__Directive__
Locate each line of the material that contains "foliage", then return it.

-*-

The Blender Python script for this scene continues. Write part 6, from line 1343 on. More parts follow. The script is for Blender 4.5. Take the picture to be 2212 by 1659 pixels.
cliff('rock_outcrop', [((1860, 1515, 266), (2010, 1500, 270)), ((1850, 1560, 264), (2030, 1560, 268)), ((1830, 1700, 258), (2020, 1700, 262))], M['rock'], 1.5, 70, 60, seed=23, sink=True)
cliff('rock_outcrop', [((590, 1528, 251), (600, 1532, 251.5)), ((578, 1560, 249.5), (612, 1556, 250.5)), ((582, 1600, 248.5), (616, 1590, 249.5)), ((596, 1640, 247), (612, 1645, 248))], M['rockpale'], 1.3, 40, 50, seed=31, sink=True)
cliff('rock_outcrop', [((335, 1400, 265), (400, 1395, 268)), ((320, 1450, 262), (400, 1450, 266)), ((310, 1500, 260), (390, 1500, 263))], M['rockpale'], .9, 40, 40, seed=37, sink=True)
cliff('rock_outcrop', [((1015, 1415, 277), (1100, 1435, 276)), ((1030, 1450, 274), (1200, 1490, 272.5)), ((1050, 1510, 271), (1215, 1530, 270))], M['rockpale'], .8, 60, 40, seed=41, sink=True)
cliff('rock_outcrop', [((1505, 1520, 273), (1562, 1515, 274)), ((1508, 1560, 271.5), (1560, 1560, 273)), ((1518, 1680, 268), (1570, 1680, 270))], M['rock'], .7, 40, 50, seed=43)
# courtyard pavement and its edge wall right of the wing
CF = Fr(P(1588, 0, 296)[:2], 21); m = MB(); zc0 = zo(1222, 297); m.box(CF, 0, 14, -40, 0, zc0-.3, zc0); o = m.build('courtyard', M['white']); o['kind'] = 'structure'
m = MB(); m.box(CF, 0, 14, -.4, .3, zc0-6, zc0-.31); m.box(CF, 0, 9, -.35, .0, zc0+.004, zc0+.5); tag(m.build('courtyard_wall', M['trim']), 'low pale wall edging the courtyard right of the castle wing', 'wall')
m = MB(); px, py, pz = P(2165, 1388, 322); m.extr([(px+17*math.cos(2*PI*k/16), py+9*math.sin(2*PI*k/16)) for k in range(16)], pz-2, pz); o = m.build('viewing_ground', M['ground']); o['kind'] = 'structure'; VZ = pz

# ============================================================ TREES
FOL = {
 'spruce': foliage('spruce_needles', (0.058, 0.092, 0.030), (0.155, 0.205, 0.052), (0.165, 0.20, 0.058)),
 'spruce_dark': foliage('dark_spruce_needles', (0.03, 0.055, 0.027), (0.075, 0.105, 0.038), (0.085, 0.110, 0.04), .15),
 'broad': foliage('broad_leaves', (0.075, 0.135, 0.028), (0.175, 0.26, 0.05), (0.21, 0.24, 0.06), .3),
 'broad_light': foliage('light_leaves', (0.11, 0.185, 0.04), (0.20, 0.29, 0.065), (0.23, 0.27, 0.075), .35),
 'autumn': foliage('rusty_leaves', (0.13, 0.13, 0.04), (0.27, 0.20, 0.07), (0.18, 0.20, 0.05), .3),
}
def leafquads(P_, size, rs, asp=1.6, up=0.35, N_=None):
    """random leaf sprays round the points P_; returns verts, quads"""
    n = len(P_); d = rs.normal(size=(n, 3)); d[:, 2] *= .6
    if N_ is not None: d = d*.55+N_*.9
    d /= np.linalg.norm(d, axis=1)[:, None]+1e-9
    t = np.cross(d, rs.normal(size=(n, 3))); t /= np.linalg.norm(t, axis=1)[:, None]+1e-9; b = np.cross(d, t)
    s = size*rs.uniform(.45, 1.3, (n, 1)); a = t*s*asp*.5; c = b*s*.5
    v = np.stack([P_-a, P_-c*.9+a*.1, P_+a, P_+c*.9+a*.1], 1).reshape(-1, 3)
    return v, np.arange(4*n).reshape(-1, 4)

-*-

__The solution__
 'spruce': foliage('spruce_needles', (0.058, 0.092, 0.030), (0.155, 0.205, 0.052), (0.165, 0.20, 0.058)),
 'spruce_dark': foliage('dark_spruce_needles', (0.03, 0.055, 0.027), (0.075, 0.105, 0.038), (0.085, 0.110, 0.04), .15),
 'broad': foliage('broad_leaves', (0.075, 0.135, 0.028), (0.175, 0.26, 0.05), (0.21, 0.24, 0.06), .3),
 'broad_light': foliage('light_leaves', (0.11, 0.185, 0.04), (0.20, 0.29, 0.065), (0.23, 0.27, 0.075), .35),
 'autumn': foliage('rusty_leaves', (0.13, 0.13, 0.04), (0.27, 0.20, 0.07), (0.18, 0.20, 0.05), .3),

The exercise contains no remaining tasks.